# WORK TO DO:
Set down the full listing exactly as given. Any pictures are to be left out.

# DATA SEGMENT:
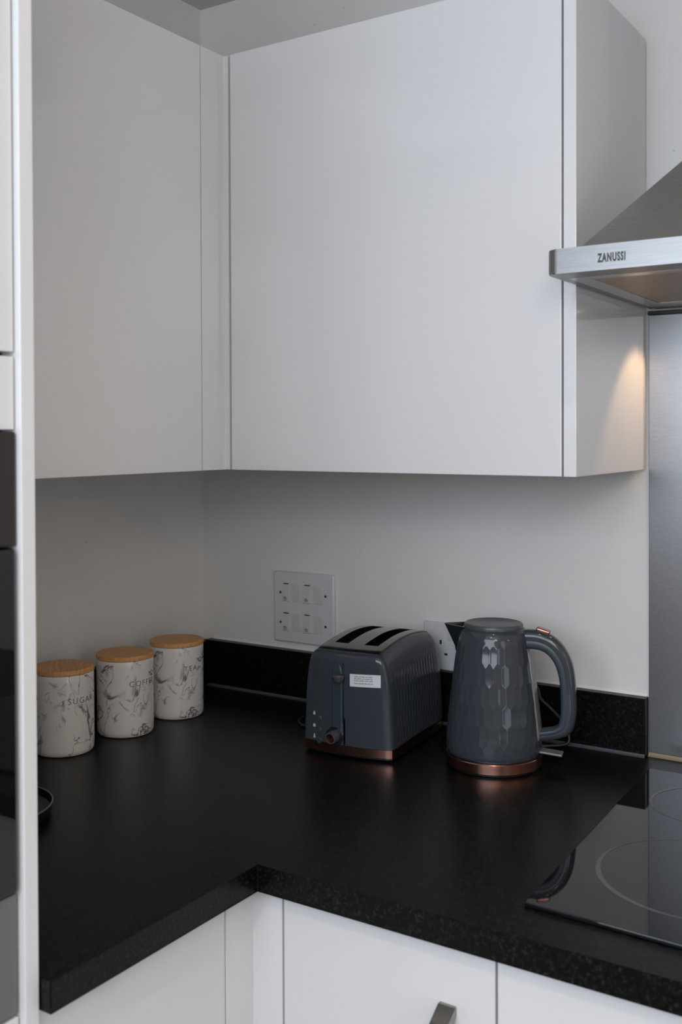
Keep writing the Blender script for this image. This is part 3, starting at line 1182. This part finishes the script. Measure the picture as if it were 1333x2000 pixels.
obj('copper_band', band_bm(0.0068, 0.0205, 0.0006), M_COPPER, t, angle=40)['label'] = 'brushed copper band round the foot'
obj('base', band_bm(0.0035, 0.0069, -0.0012), M_BLACK, t, angle=40)
for fx in (-0.07, 0.07):
    for fy in (0.016, 0.205):
        bm = bmesh.new()
        lathe(bm, [(0.0, 0.0), (0.008, 0.0), (0.009, 0.001), (0.009, 0.0037), (0.0, 0.0037)], 20, cap=False, mtx=Matrix.Translation((fx, fy, 0)))
        bmesh.ops.remove_doubles(bm, verts=bm.verts, dist=1e-6)
        obj('foot', bm, M_BLACK, t)

def fy_(x, z=0.1):
    return bul(x) - .0004


# lever channel: a shallow rounded track, the dark slit beside it and the lever
bm = bmesh.new()
N = 10
cols = []
for i in range(25):
    z = 0.044 + (0.1605 - 0.044) * i / 24
    wch = 0.0105 * (1 if i < 20 else 1 - ((i - 20) / 4.6) ** 2)
    row = []
    for k in range(N + 1):
        q = -1 + 2 * k / N
        x = -0.0140 + q * wch
        dep = 0.0022 * (1 - q * q) if 0 < i < 24 else 0
        row.append(bm.verts.new((x, fy_(x) - .0010 + dep * .35 - (0.0006 if abs(q) < .99 else -.0014), z)))
    cols.append(row)
for a, b in zip(cols, cols[1:]):
    for i in range(N):
        bm.faces.new((a[i], a[i + 1], b[i + 1], b[i]))
obj('lever_track', bm, M_TEAL, t, angle=60)
obj('lever_slit', boxbm(-0.0030, -0.0006, fy_(0) - .0012, fy_(0) + .004, 0.060, 0.1605, bev=.0005), M_DARK, t)
bm = bmesh.new()
prism(bm, [(0.0118 * math.cos(a) * (1 if abs(math.cos(a)) < 2 else 1), 0.0105 * math.sin(a)) for a in [2 * PI * k / 28 for k in range(28)]], 0.0, 0.0125, bev=.0022, seg=3)
for v in bm.verts:
    f = 1 - 0.35 * (1 - v.co.z / 0.0125)
    v.co.x *= f
    v.co.y *= f
bmesh.ops.translate(bm, verts=bm.verts, vec=(-0.0060, fy_(0) - 0.0100, 0.1295))
obj('lever', bm, M_LID, t)
# sticker with tiny print, curved to the face
bm = bmesh.new()
st = []
for i in range(2):
    row = []
    for k in range(13):
        x = 0.0110 + (0.0655 - 0.0110) * k / 12
        z = (0.1222, 0.1432)[i] + (x - 0.011) * 0.035
        row.append(bm.verts.new((x, fy_(x) - .0006, z)))
    st.append(row)
for k in range(12):
    bm.faces.new((st[0][k], st[0][k + 1], st[1][k + 1], st[1][k]))
r_ = bmesh.ops.extrude_face_region(bm, geom=list(bm.faces))
for v in [g for g in r_['geom'] if isinstance(g, bmesh.types.BMVert)]:
    v.co.y += 0.0004
sticker = obj('sticker', bm, M_LABEL, t, angle=60)
sticker['label'] = 'small white paper sticker with four lines of black print'
bm = bmesh.new()
for ln_, zo, sz_ in (('Take out fully and clear', 0.0055, 0.0034), ('along all parts in contact with', 0.0022, 0.0034), ('in the toaster slots again', -0.0011, 0.0034), ('Remove this label before first use', -0.0058, 0.0032)):
    me = text_mesh(ln_, sz_, 0.00005, 1.0, 0.00006)
    tb = bmesh.new()
    tb.from_mesh(me)
    xs_ = [v.co.x for v in tb.verts]
    sc_ = min(1.0, 0.033 / (max(xs_) - min(xs_)))
    for v in tb.verts:
        x = 0.0355 + v.co.x * sc_
        v.co = Vector((x, fy_(x) - .00072 - v.co.z, 0.1338 + zo + v.co.y + (x - .011) * 0.035))
    tb.to_mesh(me)
    tb.free()
    bm.from_mesh(me)
obj('print', bm, M_TEXTGREY, sticker, smooth=False)
# buttons, icons, dial
for zz in (0.0600, 0.0398, 0.0225):
    bm = bmesh.new()
    x = -0.0500
    lathe(bm, [(0.0, 0.0018), (0.0042, 0.0016), (0.0052, 0.0006), (0.0054, -0.001)], 24,
          mtx=Matrix.Translation((x, fy_(x), zz)) @ Matrix.Rotation(PI / 2, 4, 'X'))
    obj('button', bm, M_TEAL, t)
for kind, zz in (('drop', 0.0678), ('flake', 0.0467), ('arrow', 0.0290)):
    x = -0.0605
    bm = bmesh.new()
    if kind == 'drop':
        pts = [(0, .0042), (.0022, .0), (.0022, -.002), (.0008, -.0032), (-.0008, -.0032), (-.0022, -.002), (-.0022, .0)]
    elif kind == 'flake':
        pts = [((.0030 if k % 2 else .0022) * math.cos(PI * k / 6), (.0034 if k % 2 else .0026) * math.sin(PI * k / 6)) for k in range(12)]
    else:
        pts = [(0, .0042), (.0016, .0006), (.0009, .0006), (.0022, -.0036), (-.0022, -.0036), (-.0009, .0006), (-.0016, .0006)]
    a = [bm.verts.new((x + p, fy_(x) - .0006 - .00015 * 0, zz + q)) for p, q in pts]
    b = [bm.verts.new((x + p, fy_(x) + .0004, zz + q)) for p, q in pts]
    bm.faces.new(a)
    bm.faces.new(b[::-1])
    for i in range(len(pts)):
        j = (i + 1) % len(pts)
        bm.faces.new((a[i], b[i], b[j], a[j]))
    obj('icon', bm, M_ICON, t, smooth=False)
bm = bmesh.new()
xd = -0.0185
Rx = Matrix.Translation((xd, fy_(xd), 0.0345)) @ Matrix.Rotation(PI / 2, 4, 'X')
lathe(bm, [(0.0, 0.0016), (0.0155, 0.0014), (0.0165, 0.0004), (0.0165, -0.002)], 40, mtx=Rx)
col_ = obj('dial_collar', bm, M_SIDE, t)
bm = bmesh.new()
lathe(bm, [(0.0105, 0.0010), (0.0108, 0.006), (0.0100, 0.014), (0.0092, 0.0165), (0.0, 0.0166)], 36, mtx=Rx)
dial = obj('dial', bm, M_LID, t)
bm = bmesh.new()
lathe(bm, [(0.0068, 0.0160), (0.0078, 0.0170), (0.0074, 0.0182), (0.0060, 0.0178), (0.0, 0.0176)], 36, mtx=Rx)
obj('dial_cap', bm, M_COPPER, dial)['label'] = 'copper cap of the dial'
# cord loop lying on the worktop left of the toaster
ti = Matrix.Rotation(-TA, 4, 'Z') @ Matrix.Translation((-0.556, 0.280, -WT))
cpts = [(0.470, -0.060, 0.914), (0.440, -0.050, 0.913), (0.395, -0.065, 0.913), (0.362, -0.105, 0.913), (0.365, -0.150, 0.913), (0.395, -0.178, 0.913), (0.440, -0.170, 0.913), (0.475, -0.140, 0.913)]
bm = bmesh.new()
tube(bm, [ti @ Vector(q) for q in cpts], 0.0028, 10, 6)
obj('power_cord', bm, M_BLACK, t)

# TASK RESPONSE:
Keep writing the Blender script for this image. This is part 3, starting at line 1182. This part finishes the script. Measure the picture as if it were 1333x2000 pixels.
obj('copper_band', band_bm(0.0068, 0.0205, 0.0006), M_COPPER, t, angle=40)['label'] = 'brushed copper band round the foot'
obj('base', band_bm(0.0035, 0.0069, -0.0012), M_BLACK, t, angle=40)
for fx in (-0.07, 0.07):
    for fy in (0.016, 0.205):
        bm = bmesh.new()
        lathe(bm, [(0.0, 0.0), (0.008, 0.0), (0.009, 0.001), (0.009, 0.0037), (0.0, 0.0037)], 20, cap=False, mtx=Matrix.Translation((fx, fy, 0)))
        bmesh.ops.remove_doubles(bm, verts=bm.verts, dist=1e-6)
        obj('foot', bm, M_BLACK, t)

def fy_(x, z=0.1):
    return bul(x) - .0004


# lever channel: a shallow rounded track, the dark slit beside it and the lever
bm = bmesh.new()
N = 10
cols = []
for i in range(25):
    z = 0.044 + (0.1605 - 0.044) * i / 24
    wch = 0.0105 * (1 if i < 20 else 1 - ((i - 20) / 4.6) ** 2)
    row = []
    for k in range(N + 1):
        q = -1 + 2 * k / N
        x = -0.0140 + q * wch
        dep = 0.0022 * (1 - q * q) if 0 < i < 24 else 0
        row.append(bm.verts.new((x, fy_(x) - .0010 + dep * .35 - (0.0006 if abs(q) < .99 else -.0014), z)))
    cols.append(row)
for a, b in zip(cols, cols[1:]):
    for i in range(N):
        bm.faces.new((a[i], a[i + 1], b[i + 1], b[i]))
obj('lever_track', bm, M_TEAL, t, angle=60)
obj('lever_slit', boxbm(-0.0030, -0.0006, fy_(0) - .0012, fy_(0) + .004, 0.060, 0.1605, bev=.0005), M_DARK, t)
bm = bmesh.new()
prism(bm, [(0.0118 * math.cos(a) * (1 if abs(math.cos(a)) < 2 else 1), 0.0105 * math.sin(a)) for a in [2 * PI * k / 28 for k in range(28)]], 0.0, 0.0125, bev=.0022, seg=3)
for v in bm.verts:
    f = 1 - 0.35 * (1 - v.co.z / 0.0125)
    v.co.x *= f
    v.co.y *= f
bmesh.ops.translate(bm, verts=bm.verts, vec=(-0.0060, fy_(0) - 0.0100, 0.1295))
obj('lever', bm, M_LID, t)
# sticker with tiny print, curved to the face
bm = bmesh.new()
st = []
for i in range(2):
    row = []
    for k in range(13):
        x = 0.0110 + (0.0655 - 0.0110) * k / 12
        z = (0.1222, 0.1432)[i] + (x - 0.011) * 0.035
        row.append(bm.verts.new((x, fy_(x) - .0006, z)))
    st.append(row)
for k in range(12):
    bm.faces.new((st[0][k], st[0][k + 1], st[1][k + 1], st[1][k]))
r_ = bmesh.ops.extrude_face_region(bm, geom=list(bm.faces))
for v in [g for g in r_['geom'] if isinstance(g, bmesh.types.BMVert)]:
    v.co.y += 0.0004
sticker = obj('sticker', bm, M_LABEL, t, angle=60)
sticker['label'] = 'small white paper sticker with four lines of black print'
bm = bmesh.new()
for ln_, zo, sz_ in (('Take out fully and clear', 0.0055, 0.0034), ('along all parts in contact with', 0.0022, 0.0034), ('in the toaster slots again', -0.0011, 0.0034), ('Remove this label before first use', -0.0058, 0.0032)):
    me = text_mesh(ln_, sz_, 0.00005, 1.0, 0.00006)
    tb = bmesh.new()
    tb.from_mesh(me)
    xs_ = [v.co.x for v in tb.verts]
    sc_ = min(1.0, 0.033 / (max(xs_) - min(xs_)))
    for v in tb.verts:
        x = 0.0355 + v.co.x * sc_
        v.co = Vector((x, fy_(x) - .00072 - v.co.z, 0.1338 + zo + v.co.y + (x - .011) * 0.035))
    tb.to_mesh(me)
    tb.free()
    bm.from_mesh(me)
obj('print', bm, M_TEXTGREY, sticker, smooth=False)
# buttons, icons, dial
for zz in (0.0600, 0.0398, 0.0225):
    bm = bmesh.new()
    x = -0.0500
    lathe(bm, [(0.0, 0.0018), (0.0042, 0.0016), (0.0052, 0.0006), (0.0054, -0.001)], 24,
          mtx=Matrix.Translation((x, fy_(x), zz)) @ Matrix.Rotation(PI / 2, 4, 'X'))
    obj('button', bm, M_TEAL, t)
for kind, zz in (('drop', 0.0678), ('flake', 0.0467), ('arrow', 0.0290)):
    x = -0.0605
    bm = bmesh.new()
    if kind == 'drop':
        pts = [(0, .0042), (.0022, .0), (.0022, -.002), (.0008, -.0032), (-.0008, -.0032), (-.0022, -.002), (-.0022, .0)]
    elif kind == 'flake':
        pts = [((.0030 if k % 2 else .0022) * math.cos(PI * k / 6), (.0034 if k % 2 else .0026) * math.sin(PI * k / 6)) for k in range(12)]
    else:
        pts = [(0, .0042), (.0016, .0006), (.0009, .0006), (.0022, -.0036), (-.0022, -.0036), (-.0009, .0006), (-.0016, .0006)]
    a = [bm.verts.new((x + p, fy_(x) - .0006 - .00015 * 0, zz + q)) for p, q in pts]
    b = [bm.verts.new((x + p, fy_(x) + .0004, zz + q)) for p, q in pts]
    bm.faces.new(a)
    bm.faces.new(b[::-1])
    for i in range(len(pts)):
        j = (i + 1) % len(pts)
        bm.faces.new((a[i], b[i], b[j], a[j]))
    obj('icon', bm, M_ICON, t, smooth=False)
bm = bmesh.new()
xd = -0.0185
Rx = Matrix.Translation((xd, fy_(xd), 0.0345)) @ Matrix.Rotation(PI / 2, 4, 'X')
lathe(bm, [(0.0, 0.0016), (0.0155, 0.0014), (0.0165, 0.0004), (0.0165, -0.002)], 40, mtx=Rx)
col_ = obj('dial_collar', bm, M_SIDE, t)
bm = bmesh.new()
lathe(bm, [(0.0105, 0.0010), (0.0108, 0.006), (0.0100, 0.014), (0.0092, 0.0165), (0.0, 0.0166)], 36, mtx=Rx)
dial = obj('dial', bm, M_LID, t)
bm = bmesh.new()
lathe(bm, [(0.0068, 0.0160), (0.0078, 0.0170), (0.0074, 0.0182), (0.0060, 0.0178), (0.0, 0.0176)], 36, mtx=Rx)
obj('dial_cap', bm, M_COPPER, dial)['label'] = 'copper cap of the dial'
# cord loop lying on the worktop left of the toaster
ti = Matrix.Rotation(-TA, 4, 'Z') @ Matrix.Translation((-0.556, 0.280, -WT))
cpts = [(0.470, -0.060, 0.914), (0.440, -0.050, 0.913), (0.395, -0.065, 0.913), (0.362, -0.105, 0.913), (0.365, -0.150, 0.913), (0.395, -0.178, 0.913), (0.440, -0.170, 0.913), (0.475, -0.140, 0.913)]
bm = bmesh.new()
tube(bm, [ti @ Vector(q) for q in cpts], 0.0028, 10, 6)
obj('power_cord', bm, M_BLACK, t)